Nous avons le choix entre virer la fonctionnalité et nous demander ce qu’il a vraiment estimé être « pourri » ; et là, nous nous apercevons qu’en fait, il n’a pas compris la fonctionnalité et que c’est pour cela qu’il ne l’aime pas.
Donc il suffit de mieux la lui présenter et il va peut-être la trouver géniale !
C’est très difficile de faire la part entre ce qui est à changer et ce qui est mal présenté.
Ne craignez-vous pas que les gens ne veuillent jouer qu’avec ceux qu’ils connaissent déjà dans des parties privées ?
David Elahee : Dans un premier temps après le lancement, les joueurs sont complètement brassés et ne peuvent pas jouer avec des gens qu’ils connaissent car tout est anonyme.
Par la suite, nous étudions la possibilité de créer des groupes plus larges de cinquante ou soixante personnes dans lesquels il y aurait des parties privées.
Ce n’est pas que les gens souhaitent uniquement jouer avec des personnes qu’ils connaissent : ils veulent jouer avec des personnes ayant le même niveau de qualité et de rôle play qu’eux.
Pour notre part, nous avons besoin qu’il y ait une mixité entre les anciens et de nouveaux joueurs à intégrer.
Nous travaillons sur des systèmes pour répartir les joueurs selon leur « qualité de jeu ». Mais il ne sera pas possible d’avoir des parties privées pour toutes les parties de Mush.

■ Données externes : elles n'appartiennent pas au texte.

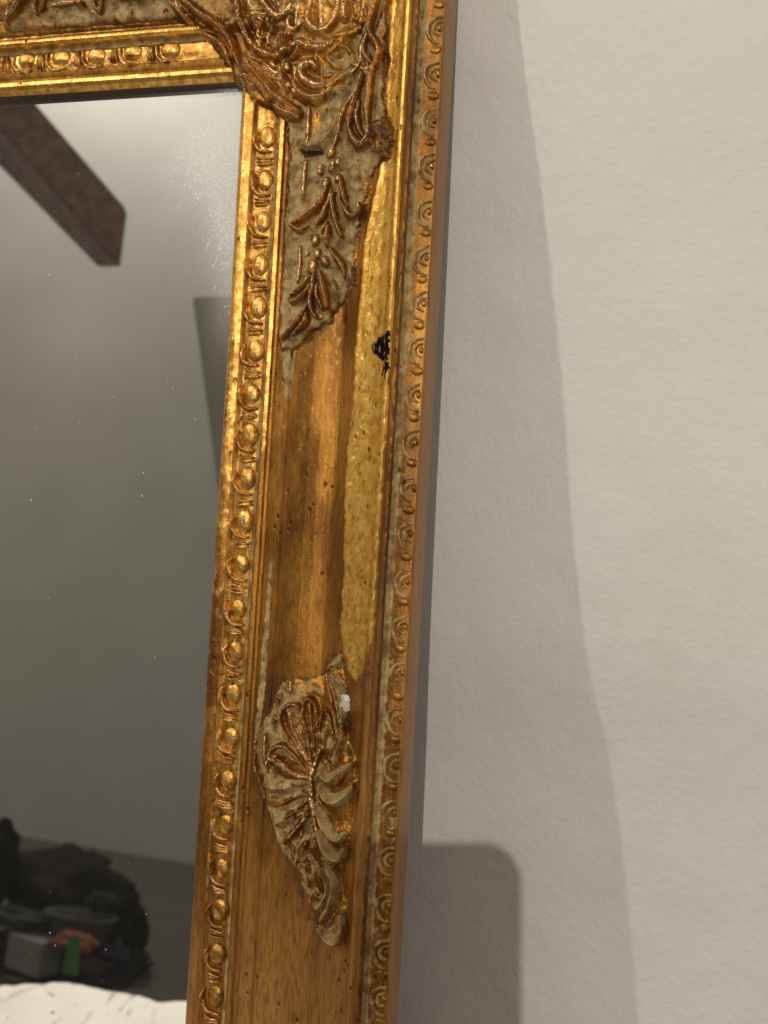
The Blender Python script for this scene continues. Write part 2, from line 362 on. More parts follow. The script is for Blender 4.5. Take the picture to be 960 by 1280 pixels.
def member_masks(u, w, stile=True):
    A = {}
    n0 = fbm(u*260, w*60, 3); n1 = fbm(u*600, w*600, 3)
    lowf = sstep(-0.33, -0.42, w+0.012*n0) if stile else np.zeros_like(u)
    hi = sstep(-0.33, -0.02, w) if stile else np.ones_like(u)
    gold = np.zeros_like(u)+0.12
    gold = np.where(u < 0.0083, 0.30+0.45*hi, gold)
    gold = np.where((u >= 0.0080) & (u < 0.0093), 0.9, gold)
    gold = np.where((u >= 0.0093) & (u < 0.0195), 0.50, gold)
    gold = np.where((u >= 0.0212) & (u < 0.0252), 0.25+0.75*sstep(-0.20, -0.10, w), gold)
    gold = np.where((u >= 0.0262) & (u < 0.059), 0.16+0.22*hi, gold)
    gr = np.zeros_like(u)
    if stile:
        e = edgedist(u + 0.0006*n0, w, GOLDP); gold = np.maximum(gold, 1.15*(1-0.30*sstep(-0.262, -0.285, w))*(1-0.75*sstep(-0.055, -0.02, w)*(u < 0.076))*sstep(-0.0014, 0.0022, e+0.0012*n1)*(u < 0.0852)*(1-0.8*sstep(-0.27,-0.33,w)*(u>0.0825)))  # toward the top, gold left beside the ridge paints a highlight strip
        for PP, wd_ in ((side, 0.0022), (spoly, 0.0050)):
            m = (w > min(p[1] for p in PP)-0.012) & (w < min(0.02, max(p[1] for p in PP)+0.012)) & (u > 0.026) & (u < 0.083)
            ee = np.full(u.shape, -1.0); ee[m] = edgedist(u[m]+0.0012*n1[m], w[m]+0.002*n0[m], PP); gr = np.maximum(gr, 0.56*np.exp(-(np.minimum(ee, 0)/wd_)**2)*m)  # dark margin round the ornaments: patina with edge shade painted in
        gr = np.maximum(gr, 0.42*sstep(-0.003, 0.003, edgedist(u+0.002*n1, w+0.004*n0, TAILP)))
        gr = np.maximum(gr, 0.62*sstep(-0.0015, 0.0012, edgedist(u+0.0012*n1, w+0.002*n0, TIPP)))
        A['black'] = sstep(-0.0010, 0.0012, edgedist(u+0.0007*n1, w, BLACKP))*0.68
        ptr = sstep(-0.0008, 0.001, edgedist(u+0.001*n1, w, PUTTYR))+sstep(-0.0008, 0.001, edgedist(u, w, PUTTYC))
    else:
        gold = np.where((u > 0.059) & (u < 0.084), 0.8, gold); A['black'] = np.zeros_like(u); ptr = 0
    A['gold'] = np.clip(gold*(1-lowf*0.8), 0, 1.2)
    pu = np.where((u > 0.0195) & (u < 0.0214), 1.0, 0.0)
    pu = np.where((u > 0.0890) & (u < 0.0990), 0.86-0.46*sstep(0.0905, 0.0925, u), pu)
    A['putty'] = np.clip(pu+ptr, 0, 1)
    A['tan'] = np.clip(lowf*np.where(u < 0.083, 0.85, 0)+np.where(u > 0.0985, 0.75, 0)+np.where((u > 0.0832) & (u < 0.0876), 0.15+0.75*sstep(-0.20, -0.35, w), 0), 0, 1)
    A['grime_shade'] = gr+np.where((u > 0.0874) & (u < 0.0890), 0.55, 0.0)+np.where(u < 0.00005, 0.9, 0.0)+np.where((u > 0.0250) & (u < 0.0262), 0.3, 0)+np.where((u>0.0345)&(u<0.0355),0.45,0)  # inner lip face, ridge flank and grooves darkened as painted shade
    return A
def bow(u, w):
    return 0.0009*np.exp(-((w+0.12)/0.12)**2)*np.clip(1-u/0.06, 0, 1)

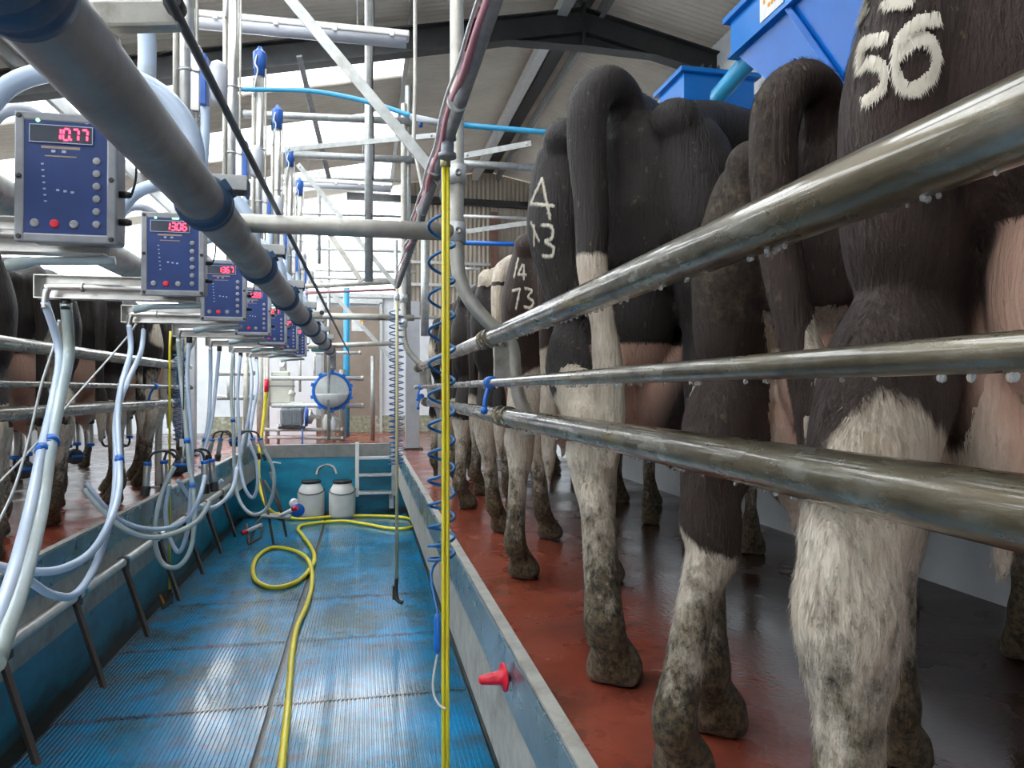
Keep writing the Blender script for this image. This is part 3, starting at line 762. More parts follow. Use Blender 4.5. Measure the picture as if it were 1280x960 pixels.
# stay rod
sr = empty('stay_rod', (-.28,4,2.2), 0, 'long thin dark stay rod right of the milk line', 'rod')
b=B(); tube(b,[(-.302,.75,2.262),(-.30,1.15,2.262),(-.245,5.5,2.20),(-.19,10.0,2.13)],[.0085]*4,12); ob('rod', b,'rod_dark',sr)
for y,zz in ((1.27,2.262),(5.4,2.2)):
    b=B(); bar(b,(-.43,y,zz-.01),(-.30,y,zz+.006),.03,.045,.006); ob('bracket', b,'galv_pipe',sr)
    b=B(); lathe(b,[(.014,-.02),(.016,-.012),(.016,.012),(.012,.02)],(-.302,y-.02,zz+.012),(0,1,0),14); ob('knob', b,'black_rubber',sr)
    b=B(); lathe(b,[(.03,0),(.03,.012)],(-.42,y,zz-.052),(0,0,1),14); ob('saddle', b,'galv_pipe',sr)

SEG={'0':'abcdef','1':'bc','2':'abged','3':'abgcd','4':'fgbc','5':'afgcd','6':'afgedc','7':'abc','8':'abcdefg','9':'abcdfg'}
def digits_bm(txt,x0,z0,y,w,h,t):
    b=B(); x=x0
    for ch in txt:
        if ch=='.':
            box(b,(x-.0022,y,z0+t/2),(t,.001,t)); continue
        S={'a':((w/2,h),(w-t,t)),'g':((w/2,h/2),(w-t,t)),'d':((w/2,0),(w-t,t)),'f':((0,h*.75),(t,h/2-t)),'b':((w,h*.75),(t,h/2-t)),'e':((0,h*.25),(t,h/2-t)),'c':((w,h*.25),(t,h/2-t))}
        for s in SEG[ch]:
            (cx,cz),(sx,sz)=S[s]; sl=cz*.08
            box(b,(x+cx+sl,y,z0+cz),(sx,.001,sz))
        x+=w+.0062
    return b
def control_box(i, txt, green):
    x,y,z=BX,BY[i],BZ; W,H,D=.225,.315,.10
    lab=('blue control box with red digits %s on its display, %s to the camera'%(txt,ordw[i])) if i<6 else 'smallest blue control box, farthest of the row'
    if i in(1,2,3,4,5): lab='blue control box reading %s in red, %s of the row'%(txt,ordw[i])
    rt=empty('control_box',(x,y,z-H/2),0,lab,'control box','row of blue control boxes on the milk line')
    f=y-D/2
    b=B(); box(b,(x,y+.012,z),(W-.02,D-.02,H-.02),None,.008); ob('housing', b,'bezel',rt)
    b=B(); ww=.022
    for sx in(-1,1): box(b,(x+sx*(W/2-ww/2),f+.004,z),(ww,.022,H),None,.004)
    for sz in(-1,1): box(b,(x,f+.004,z+sz*(H/2-ww/2)),(W-ww*1.6,.021,ww),None,.004)
    ob('cover_rim', b,'bezel',rt)
    b=B(); box(b,(x,f+.002,z),(W-.036,.012,H-.036),None,.002); ob('front_panel', b,'panel_blue',rt)
    for sx in(-1,1):
        for sz in(-1,0,1):
            b=B(); lathe(b,[(.0065,0),(.0065,.004),(.003,.004)],(x+sx*(W/2-.011),f-.006,z+sz*(H/2-.012)),(0,-1,0),8); ob('screw', b,'black_rubber',rt)
    dz=z+.105
    b=B(); box(b,(x-.01,f-.0055,dz),(.138,.003,.042),None,.001); ds=ob('display', b,'led_dark',rt)
    b=B()
    for a in(-1,1): box(b,(x-.01,f-.0072,dz+a*.021),(.140,.0015,.0018)); box(b,(x-.01+a*.069,f-.0072,dz),(.0018,.0015,.042))
    ob('display_edge', b,'panel_line',ds)
    ob('digits', digits_bm(txt,x-.026,dz-.0135,f-.0078,.0135,.027,.0040),'led_red',ds)
    b=B(); lathe(b,[(.0045,0),(.003,.003)],(x-.062,f-.0045,z+.137),(0,-1,0),10); ob('green_lamp', b,'led_green',rt)
    if green: b=B(); box(b,(x+.008,f-.005,z+.137),(.022,.002,.007)); ob('green_lamp', b,'led_green',rt)
    b=B()
    box(b,(x-.012,f-.0045,z+.128-.0+.018),(.17,.001,.0016))
    box(b,(x+.005,f-.0045,z-.138),(.085,.001,.0022))
    for k in range(7): box(b,(x-.052+k*.0012,f-.0045,z+.032-k*.015),(.006,.001,.0035))
    for k in range(3): box(b,(x-.018+k*.016,f-.0045,z-.03-.002*k),(.007,.001,.005))
    for k in range(2): box(b,(x-.028+k*.023,f-.0045,z+.064),(.009,.001,.006))
    box(b,(x+.045,f-.0045,z+.137),(.007,.001,.004)); ob('panel_marks', b,'panel_line',rt)
    b=B(); box(b,(x-.012,f-.0045,z+.073),(.085,.001,.006)); box(b,(x-.012,f-.0045,z+.052),(.07,.001,.003)); ob('panel_band', b,'panel_tan',rt)
    for k in range(6):
        b=B(); lathe(b,[(.0092,0),(.0092,.002),(.007,.003),(.001,.003)],(x+.068,f-.004,z+.045-k*.031),(0,-1,0),14); ob('button', b,'panel_line' if k<0 else 'bezel',rt)
    for k in range(3):
        b=B(); lathe(b,[(.0105,0),(.0105,.002),(.008,.003),(.001,.003)],(x-.068+k*.043,f-.004,z-.112),(0,-1,0),14); ob('button', b,'red_plastic' if k==1 else 'bezel',rt)
    for k in range(2):
        b=B(); lathe(b,[(.009,0),(.009,.022),(.006,.03)],(x+W/2-.012,y+.0,z-.02-k*.07),(1,0,0),10); ob('cable_gland', b,'black_rubber',rt)
    b=B(); tube(b,cat([(x+W/2+.018,y,z-.02),(x+W/2+.028,y+.002,z+.03),(x+W/2+.024,y+.01,z+.12),(x+W/2+.012,y+.03,z+.22)],5),.003,6); ob('cable', b,'black_rubber',rt)
    return rt
vals=['10.77','13.06','13.67','10.59','12.71','11.27','10.28']
for i in range(7): control_box(i, vals[i], i in(1,4,6))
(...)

En parlant de relation de « qualité », redoutez-vous des clashs entre joueurs ?
David Elahee : Sur Horde et ses forums, il n’y avait aucune censure. Dans Mush, nous avons procédé autrement car c’est un peu plus role play.
Chaque parole en jeu peut être signalée à un collège d’autres joueurs qui décident ou non de censurer le propos et de gérer les plaintes. C’est une justice communautaire.
Pourquoi mettre des récompenses ?
David Elahee : C’est une demande des joueurs ! Ils sont avides de récompenses. C’est l’une des mécaniques fondamentales.
S’il n’y avait pas de classement ou de pictogrammes, cela réduirait forcément l’intérêt des joueurs sur le long terme.
Nous avons besoin d’outils pour soutenir la courbe d’intérêt.
Comment gérer la frustration pour que les joueurs paient tout de même un jeu en free to play ?
David Elahee : Nous avons deux systèmes dans lesquels le joueur peut décider de payer : le distributeur et le mode « Or ».
Dans le premier cas, il s’agit de répondre aux attentes du joueur qui se sent bloqué dans certaines situations.
Nous lui donnons de quoi s’en sortir sans déséquilibrer le jeu puisqu’il ne peut acheter qu’une seule fois un objet en cours de partie.
Il peut ainsi acheter beaucoup d’objets optionnels dont certains sont à partager pour en faire profiter toute l’équipe.
Nous avons aussi beaucoup réfléchi au cas des joueurs qui ne souhaitent pas payer et nous leur proposons le mode « Or » qui leur donne des avantages à vie en ne payant que très peu en une seule fois.
Ensuite, pour la monétisation, il n’y a pas d’équation magique, cela dépend du jeu, du type de gameplay et c’est assez difficile de prévoir les réactions des gens.
Pour Alpha Bounce, on donne beaucoup de parties alors que sur Dino RPG, on en donne beaucoup moins mais on donne plus de dino ! C’est une question de feeling.
Cet entretien a initialement été publié dans IG Magazine 25 (mars 2013). Depuis, Blackmagic a quitté Motion-Twin et a développé un jeu indé mêlant zombie, Cadillac et musique metal.